Required work:
Each entry below is to be transcribed exactly.

Source data
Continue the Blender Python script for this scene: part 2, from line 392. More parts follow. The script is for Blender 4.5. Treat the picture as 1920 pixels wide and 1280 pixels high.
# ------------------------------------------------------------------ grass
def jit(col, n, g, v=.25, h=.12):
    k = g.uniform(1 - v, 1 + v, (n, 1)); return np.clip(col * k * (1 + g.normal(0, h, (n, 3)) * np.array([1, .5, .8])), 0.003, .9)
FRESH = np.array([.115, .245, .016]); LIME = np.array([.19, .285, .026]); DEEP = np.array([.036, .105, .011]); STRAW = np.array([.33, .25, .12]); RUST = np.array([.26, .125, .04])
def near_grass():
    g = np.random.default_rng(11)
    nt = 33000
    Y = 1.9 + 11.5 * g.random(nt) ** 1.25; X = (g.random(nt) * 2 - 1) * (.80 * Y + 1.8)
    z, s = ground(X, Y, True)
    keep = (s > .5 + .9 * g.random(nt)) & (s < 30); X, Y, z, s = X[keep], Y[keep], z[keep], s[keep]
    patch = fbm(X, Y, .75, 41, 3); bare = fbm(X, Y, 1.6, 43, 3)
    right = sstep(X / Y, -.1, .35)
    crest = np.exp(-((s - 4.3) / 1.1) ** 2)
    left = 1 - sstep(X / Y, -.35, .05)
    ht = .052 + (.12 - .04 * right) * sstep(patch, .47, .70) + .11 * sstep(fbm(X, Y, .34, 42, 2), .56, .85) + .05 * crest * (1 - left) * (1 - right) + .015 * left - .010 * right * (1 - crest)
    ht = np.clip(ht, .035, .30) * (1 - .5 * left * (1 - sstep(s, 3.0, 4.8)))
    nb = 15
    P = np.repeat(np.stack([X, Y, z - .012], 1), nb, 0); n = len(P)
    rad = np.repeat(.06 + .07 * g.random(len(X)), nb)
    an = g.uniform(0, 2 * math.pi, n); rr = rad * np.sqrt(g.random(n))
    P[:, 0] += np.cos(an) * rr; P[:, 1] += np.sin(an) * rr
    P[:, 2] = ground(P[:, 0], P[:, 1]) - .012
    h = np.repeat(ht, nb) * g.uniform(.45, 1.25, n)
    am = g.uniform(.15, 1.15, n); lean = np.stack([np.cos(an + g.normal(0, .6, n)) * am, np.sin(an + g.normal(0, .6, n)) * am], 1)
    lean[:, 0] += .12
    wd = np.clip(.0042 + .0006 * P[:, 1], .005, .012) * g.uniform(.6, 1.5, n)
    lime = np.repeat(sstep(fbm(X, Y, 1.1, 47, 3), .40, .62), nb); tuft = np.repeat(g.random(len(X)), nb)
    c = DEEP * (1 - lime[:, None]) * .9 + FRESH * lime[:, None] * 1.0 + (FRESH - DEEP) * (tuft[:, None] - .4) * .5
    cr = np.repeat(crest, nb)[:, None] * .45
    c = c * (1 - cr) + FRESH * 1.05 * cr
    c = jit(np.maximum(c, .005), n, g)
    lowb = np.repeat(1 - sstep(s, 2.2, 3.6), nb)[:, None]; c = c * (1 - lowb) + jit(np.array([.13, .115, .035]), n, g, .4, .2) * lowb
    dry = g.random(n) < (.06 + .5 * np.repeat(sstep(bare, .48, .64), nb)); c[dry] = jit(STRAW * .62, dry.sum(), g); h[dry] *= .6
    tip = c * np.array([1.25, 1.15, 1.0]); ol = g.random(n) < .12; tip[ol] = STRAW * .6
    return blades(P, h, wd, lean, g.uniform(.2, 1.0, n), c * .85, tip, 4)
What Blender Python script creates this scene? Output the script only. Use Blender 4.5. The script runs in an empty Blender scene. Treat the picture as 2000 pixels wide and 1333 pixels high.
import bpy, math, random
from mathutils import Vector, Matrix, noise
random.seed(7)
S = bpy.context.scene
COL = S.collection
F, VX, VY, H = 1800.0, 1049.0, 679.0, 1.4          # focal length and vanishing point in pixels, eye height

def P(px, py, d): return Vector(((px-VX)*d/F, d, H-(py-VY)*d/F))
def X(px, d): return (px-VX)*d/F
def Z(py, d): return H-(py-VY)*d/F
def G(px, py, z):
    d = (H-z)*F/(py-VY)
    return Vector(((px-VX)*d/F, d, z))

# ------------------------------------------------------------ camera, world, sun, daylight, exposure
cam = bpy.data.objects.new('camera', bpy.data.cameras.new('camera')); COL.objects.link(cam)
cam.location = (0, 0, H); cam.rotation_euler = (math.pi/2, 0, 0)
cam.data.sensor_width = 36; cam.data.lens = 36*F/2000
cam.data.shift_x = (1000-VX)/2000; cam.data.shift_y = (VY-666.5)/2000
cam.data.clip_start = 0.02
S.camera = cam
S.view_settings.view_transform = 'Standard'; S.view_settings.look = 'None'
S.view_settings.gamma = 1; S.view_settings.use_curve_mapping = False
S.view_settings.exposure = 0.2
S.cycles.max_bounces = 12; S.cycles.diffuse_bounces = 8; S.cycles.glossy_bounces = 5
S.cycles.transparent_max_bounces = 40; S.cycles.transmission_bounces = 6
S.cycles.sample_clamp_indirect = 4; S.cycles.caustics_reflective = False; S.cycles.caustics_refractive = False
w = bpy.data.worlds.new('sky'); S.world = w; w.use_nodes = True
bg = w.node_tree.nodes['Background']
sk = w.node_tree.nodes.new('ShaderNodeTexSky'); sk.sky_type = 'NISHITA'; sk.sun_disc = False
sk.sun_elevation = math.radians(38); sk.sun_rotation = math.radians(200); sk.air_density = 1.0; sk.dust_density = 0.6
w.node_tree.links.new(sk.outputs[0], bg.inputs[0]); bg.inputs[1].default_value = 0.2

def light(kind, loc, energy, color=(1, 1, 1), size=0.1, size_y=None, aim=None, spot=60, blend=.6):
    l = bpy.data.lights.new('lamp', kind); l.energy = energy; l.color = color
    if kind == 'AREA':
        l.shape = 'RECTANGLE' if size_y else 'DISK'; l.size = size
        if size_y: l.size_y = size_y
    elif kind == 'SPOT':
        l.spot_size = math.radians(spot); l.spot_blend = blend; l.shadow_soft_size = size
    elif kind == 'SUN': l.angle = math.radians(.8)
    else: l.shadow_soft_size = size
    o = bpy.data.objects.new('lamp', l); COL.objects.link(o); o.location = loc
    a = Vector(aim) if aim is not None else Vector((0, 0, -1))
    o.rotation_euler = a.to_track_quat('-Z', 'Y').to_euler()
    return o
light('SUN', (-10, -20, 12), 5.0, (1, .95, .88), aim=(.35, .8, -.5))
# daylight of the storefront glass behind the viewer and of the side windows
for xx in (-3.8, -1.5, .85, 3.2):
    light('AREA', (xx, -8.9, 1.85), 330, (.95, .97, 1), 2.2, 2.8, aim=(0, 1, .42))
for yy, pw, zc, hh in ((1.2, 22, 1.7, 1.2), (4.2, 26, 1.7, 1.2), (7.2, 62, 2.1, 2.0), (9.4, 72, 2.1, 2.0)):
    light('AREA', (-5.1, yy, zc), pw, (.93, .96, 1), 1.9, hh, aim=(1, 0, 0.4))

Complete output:
Continue the Blender Python script for this scene: part 2, from line 392. More parts follow. The script is for Blender 4.5. Treat the picture as 1920 pixels wide and 1280 pixels high.
# ------------------------------------------------------------------ grass
def jit(col, n, g, v=.25, h=.12):
    k = g.uniform(1 - v, 1 + v, (n, 1)); return np.clip(col * k * (1 + g.normal(0, h, (n, 3)) * np.array([1, .5, .8])), 0.003, .9)
FRESH = np.array([.115, .245, .016]); LIME = np.array([.19, .285, .026]); DEEP = np.array([.036, .105, .011]); STRAW = np.array([.33, .25, .12]); RUST = np.array([.26, .125, .04])
def near_grass():
    g = np.random.default_rng(11)
    nt = 33000
    Y = 1.9 + 11.5 * g.random(nt) ** 1.25; X = (g.random(nt) * 2 - 1) * (.80 * Y + 1.8)
    z, s = ground(X, Y, True)
    keep = (s > .5 + .9 * g.random(nt)) & (s < 30); X, Y, z, s = X[keep], Y[keep], z[keep], s[keep]
    patch = fbm(X, Y, .75, 41, 3); bare = fbm(X, Y, 1.6, 43, 3)
    right = sstep(X / Y, -.1, .35)
    crest = np.exp(-((s - 4.3) / 1.1) ** 2)
    left = 1 - sstep(X / Y, -.35, .05)
    ht = .052 + (.12 - .04 * right) * sstep(patch, .47, .70) + .11 * sstep(fbm(X, Y, .34, 42, 2), .56, .85) + .05 * crest * (1 - left) * (1 - right) + .015 * left - .010 * right * (1 - crest)
    ht = np.clip(ht, .035, .30) * (1 - .5 * left * (1 - sstep(s, 3.0, 4.8)))
    nb = 15
    P = np.repeat(np.stack([X, Y, z - .012], 1), nb, 0); n = len(P)
    rad = np.repeat(.06 + .07 * g.random(len(X)), nb)
    an = g.uniform(0, 2 * math.pi, n); rr = rad * np.sqrt(g.random(n))
    P[:, 0] += np.cos(an) * rr; P[:, 1] += np.sin(an) * rr
    P[:, 2] = ground(P[:, 0], P[:, 1]) - .012
    h = np.repeat(ht, nb) * g.uniform(.45, 1.25, n)
    am = g.uniform(.15, 1.15, n); lean = np.stack([np.cos(an + g.normal(0, .6, n)) * am, np.sin(an + g.normal(0, .6, n)) * am], 1)
    lean[:, 0] += .12
    wd = np.clip(.0042 + .0006 * P[:, 1], .005, .012) * g.uniform(.6, 1.5, n)
    lime = np.repeat(sstep(fbm(X, Y, 1.1, 47, 3), .40, .62), nb); tuft = np.repeat(g.random(len(X)), nb)
    c = DEEP * (1 - lime[:, None]) * .9 + FRESH * lime[:, None] * 1.0 + (FRESH - DEEP) * (tuft[:, None] - .4) * .5
    cr = np.repeat(crest, nb)[:, None] * .45
    c = c * (1 - cr) + FRESH * 1.05 * cr
    c = jit(np.maximum(c, .005), n, g)
    lowb = np.repeat(1 - sstep(s, 2.2, 3.6), nb)[:, None]; c = c * (1 - lowb) + jit(np.array([.13, .115, .035]), n, g, .4, .2) * lowb
    dry = g.random(n) < (.06 + .5 * np.repeat(sstep(bare, .48, .64), nb)); c[dry] = jit(STRAW * .62, dry.sum(), g); h[dry] *= .6
    tip = c * np.array([1.25, 1.15, 1.0]); ol = g.random(n) < .12; tip[ol] = STRAW * .6
    return blades(P, h, wd, lean, g.uniform(.2, 1.0, n), c * .85, tip, 4)
What Blender Python script creates this scene? Output the script only. Use Blender 4.5. The script runs in an empty Blender scene. Treat the picture as 2000 pixels wide and 1333 pixels high.
import bpy, math, random
from mathutils import Vector, Matrix, noise
random.seed(7)
S = bpy.context.scene
COL = S.collection
F, VX, VY, H = 1800.0, 1049.0, 679.0, 1.4          # focal length and vanishing point in pixels, eye height

def P(px, py, d): return Vector(((px-VX)*d/F, d, H-(py-VY)*d/F))
def X(px, d): return (px-VX)*d/F
def Z(py, d): return H-(py-VY)*d/F
def G(px, py, z):
    d = (H-z)*F/(py-VY)
    return Vector(((px-VX)*d/F, d, z))

# ------------------------------------------------------------ camera, world, sun, daylight, exposure
cam = bpy.data.objects.new('camera', bpy.data.cameras.new('camera')); COL.objects.link(cam)
cam.location = (0, 0, H); cam.rotation_euler = (math.pi/2, 0, 0)
cam.data.sensor_width = 36; cam.data.lens = 36*F/2000
cam.data.shift_x = (1000-VX)/2000; cam.data.shift_y = (VY-666.5)/2000
cam.data.clip_start = 0.02
S.camera = cam
S.view_settings.view_transform = 'Standard'; S.view_settings.look = 'None'
S.view_settings.gamma = 1; S.view_settings.use_curve_mapping = False
S.view_settings.exposure = 0.2
S.cycles.max_bounces = 12; S.cycles.diffuse_bounces = 8; S.cycles.glossy_bounces = 5
S.cycles.transparent_max_bounces = 40; S.cycles.transmission_bounces = 6
S.cycles.sample_clamp_indirect = 4; S.cycles.caustics_reflective = False; S.cycles.caustics_refractive = False
w = bpy.data.worlds.new('sky'); S.world = w; w.use_nodes = True
bg = w.node_tree.nodes['Background']
sk = w.node_tree.nodes.new('ShaderNodeTexSky'); sk.sky_type = 'NISHITA'; sk.sun_disc = False
sk.sun_elevation = math.radians(38); sk.sun_rotation = math.radians(200); sk.air_density = 1.0; sk.dust_density = 0.6
w.node_tree.links.new(sk.outputs[0], bg.inputs[0]); bg.inputs[1].default_value = 0.2

def light(kind, loc, energy, color=(1, 1, 1), size=0.1, size_y=None, aim=None, spot=60, blend=.6):
    l = bpy.data.lights.new('lamp', kind); l.energy = energy; l.color = color
    if kind == 'AREA':
        l.shape = 'RECTANGLE' if size_y else 'DISK'; l.size = size
        if size_y: l.size_y = size_y
    elif kind == 'SPOT':
        l.spot_size = math.radians(spot); l.spot_blend = blend; l.shadow_soft_size = size
    elif kind == 'SUN': l.angle = math.radians(.8)
    else: l.shadow_soft_size = size
    o = bpy.data.objects.new('lamp', l); COL.objects.link(o); o.location = loc
    a = Vector(aim) if aim is not None else Vector((0, 0, -1))
    o.rotation_euler = a.to_track_quat('-Z', 'Y').to_euler()
    return o
light('SUN', (-10, -20, 12), 5.0, (1, .95, .88), aim=(.35, .8, -.5))
# daylight of the storefront glass behind the viewer and of the side windows
for xx in (-3.8, -1.5, .85, 3.2):
    light('AREA', (xx, -8.9, 1.85), 330, (.95, .97, 1), 2.2, 2.8, aim=(0, 1, .42))
for yy, pw, zc, hh in ((1.2, 22, 1.7, 1.2), (4.2, 26, 1.7, 1.2), (7.2, 62, 2.1, 2.0), (9.4, 72, 2.1, 2.0)):
    light('AREA', (-5.1, yy, zc), pw, (.93, .96, 1), 1.9, hh, aim=(1, 0, 0.4))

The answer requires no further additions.